A tall, dark stranger arrives in a small town with the intent of putting on a presentation of some kind. How will it effect the members of the town, who deal with their daily sins, temptations and crimes, large and small?

IMDB classifies the movie as “horror”, but, despite the fact that the movie acts ominous on occasion, it really isn’t. It’s more of a fantasy, and if I had to pick a movie that might have served as a model for this one, it would be 7 FACES OF DR. LAO. Unfortunately, this one is more abstract and harder to pin down; when the key term for what the stranger brings to town involves the term “self-actualization”, you know you’re in a vague area that’s more likely to be navigated by psychologists and mystics rather than the general public. The first two-thirds of the movie is primarily concerned with setting up all of the various relationships and situations; we then have the stranger’s presentation, followed by the final part of the movie, where we see what impact the presentation has on those who attended it. As far as I can tell, the stranger’s gift is that he endows the characters with the focus to “be who they are going to be”, which is probably why not everyone has their personal problems solved. It’s interesting and offbeat, but it’s also somewhat unfocused and doesn’t make much sense on occasion; I have no idea what the whole business with the tree is about. Ultimately, I don’t think the movie really works, but I’ll give it some credit for trying something different.

The Island at the Top of the World (1974)

Article 3788 by Dave Sindelar
Viewing Date: 12-16-2011
Posting Date: 12-28-2011
Directed by Robert Stevenson
Featuring David Hartman, Donald Sinden, Jacques Marin
Country: USA
What it is: Adventure story

A tycoon from the turn of the century sets out an expedition by airship to find his missing son, who is believed to be in a legendary island in the Arctic regions.

As entertainment, this movie works well enough. It has a nice pace, keeps the action moving, and keeps from being boring. It is, however, just what you’d expect from a Disney adventure movie from the period; it has touches of silly cuteness (such as the comic relief Eskimo character and the French poodle) and a strong degree of predictability; you know, for example, that every time one of the heroes seems to have come to a bad end, that they’re not really dead and will show up to save the day at some point in the story later on. The special effects are usually good enough to pass muster, though they’re probably at their dodgiest during the trek through a volcanic valley. And, of course, there’s that air that this is all just a movie and not to be taken too seriously. There’s a mythical island of Vikings and a whale graveyard for the fantastic content.
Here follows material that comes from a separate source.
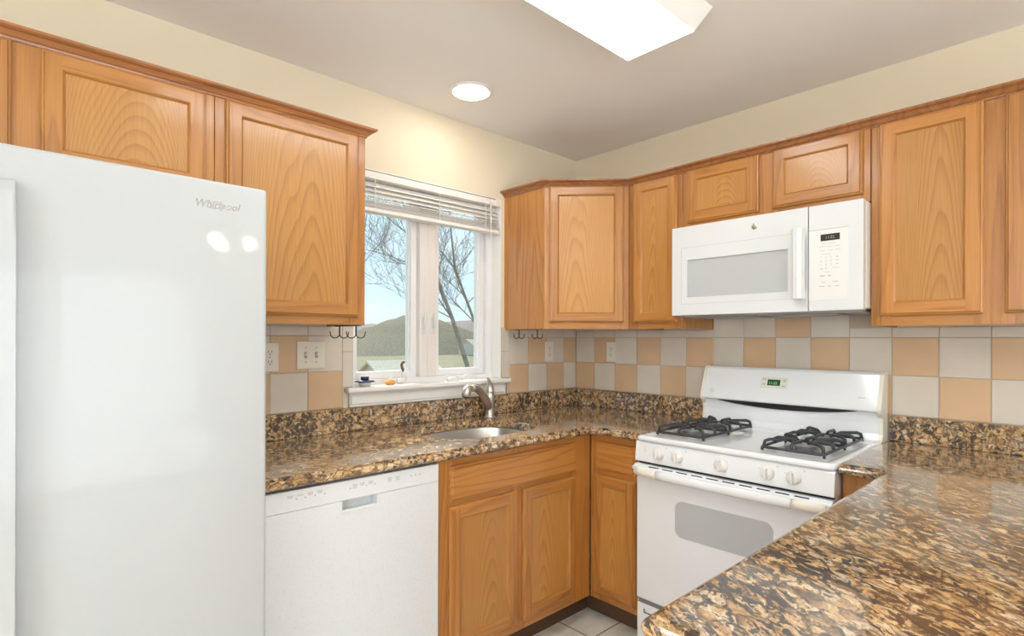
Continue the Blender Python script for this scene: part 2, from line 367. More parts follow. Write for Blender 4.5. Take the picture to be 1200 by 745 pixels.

In short, it’s entertaining, but rather devoid of surprises.

Images (1972)

IMAGES (1972)
Article 3785 by Dave Sindelar
Viewing Date: 12-13-2011
Posting Date: 12-25-2011
Directed by Robert Altman
Featuring Susannah York, Rene Auberjonois, Marcel Bozzuffi
Country: UK / USA
What it is: Mind games

A housewife who can’t tell reality from fantasy finds herself dealing with three men, a young girl, and herself… but how many of them are real?

I suppose it’s no surprise that Robert Altman’s foray into horror would owe a lot more to REPULSION than to any more conventional horror movie. And I’m grateful that the movie lets us understand early on that this woman isn’t sane instead of saving it as a final revelation. I’m also not surprised that the movie, though not considered one of his best, is in general well regarded. However, one’s view of a movie can sometimes be affected by the movies one has seen in close conjunction with it, and I’m afraid that I’ve encountered this theme just a bit too recently to be ready for another encounter so soon. And though I admire some of the playfulness on the edges of this movie (the story that Susannah York’s character reads from throughout the movie was written by Susannah York herself, and the movie features an actress named Susannah playing a character named Cathryn, while an actress named Cathryn plays a character named Susannah, while the first names of each male actor matches the names of one of the other actors’ character), I’m afraid I found spending so much time in a madwoman’s mind to be a bit more tedious than I cared for. It’s well acted, and very interesting at times, but you really have to be in the mood for it to enjoy it.